Wie sich zeigte, war mein finaler Wettlauf mit dem vermeintlich Gleichaltrigen sinnlos. Als zweitältester Teilnehmer überhaupt und einzig in M65 musste ich „nur“ ankommen, um die Altersklasse zu gewinnen. Was meine Zeit tatsächlich wert ist, bemesse an der Platzierung im Feld. Unter vielen, teilweise auch bedeutend jüngeren Teilnehmern ins erste Drittel der Rangliste vorzustoßen nehme ich als Beleg für einen bisher erfolgreichen Ausdaueraufbau.

 

Fazit zur Veranstaltung

Es bewahrheitete sich, was ich kurz vorm Start dachte: Ein vormals kleines, feines Laufevent reifte zur großen, immer noch sehr feinen Veranstaltung.
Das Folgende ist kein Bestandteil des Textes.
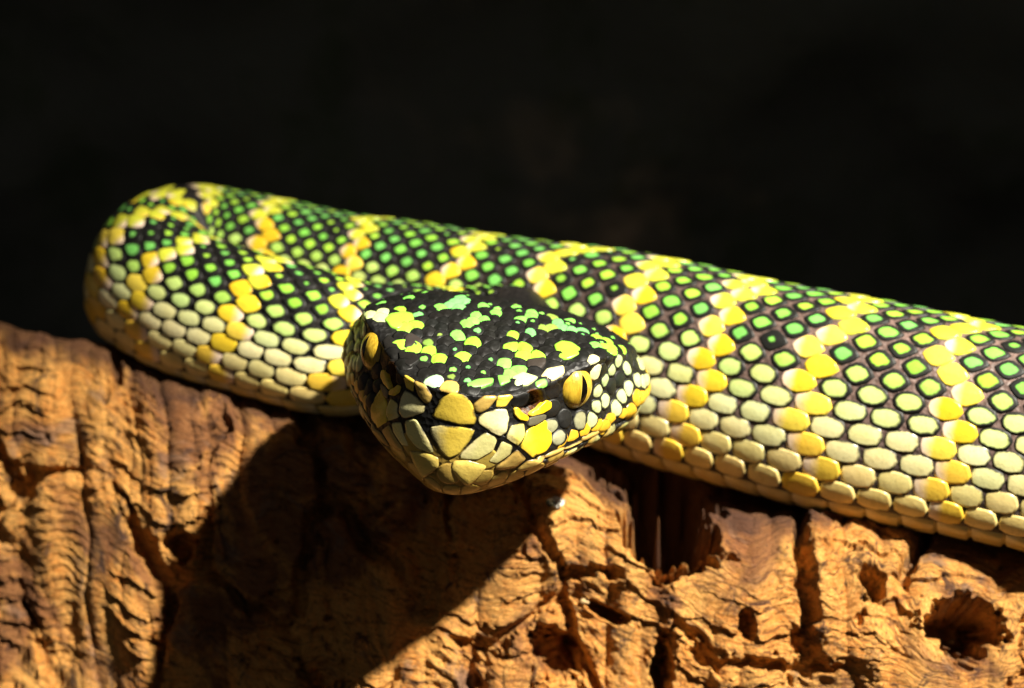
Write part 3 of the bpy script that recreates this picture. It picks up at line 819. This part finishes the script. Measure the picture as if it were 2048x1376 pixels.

Zu kritisieren gibt es nichts und für Details verweise ich auf meine Einlassungen im Bericht von 2015.

Ein Wort zur Streckenrichtung: Ich kenne nun beide Varianten. Mir kam die ursprüngliche Laufrichtung eher entgegen. Erst die Majorität der Streckenschönheiten, so lange ich noch munter genug bin sie zu genießen. Das weniger Sehenswerte zum Ende hin, wenn Ausblicke im „Überlebenskampf“ längst eine untergeordnete Rolle spielen.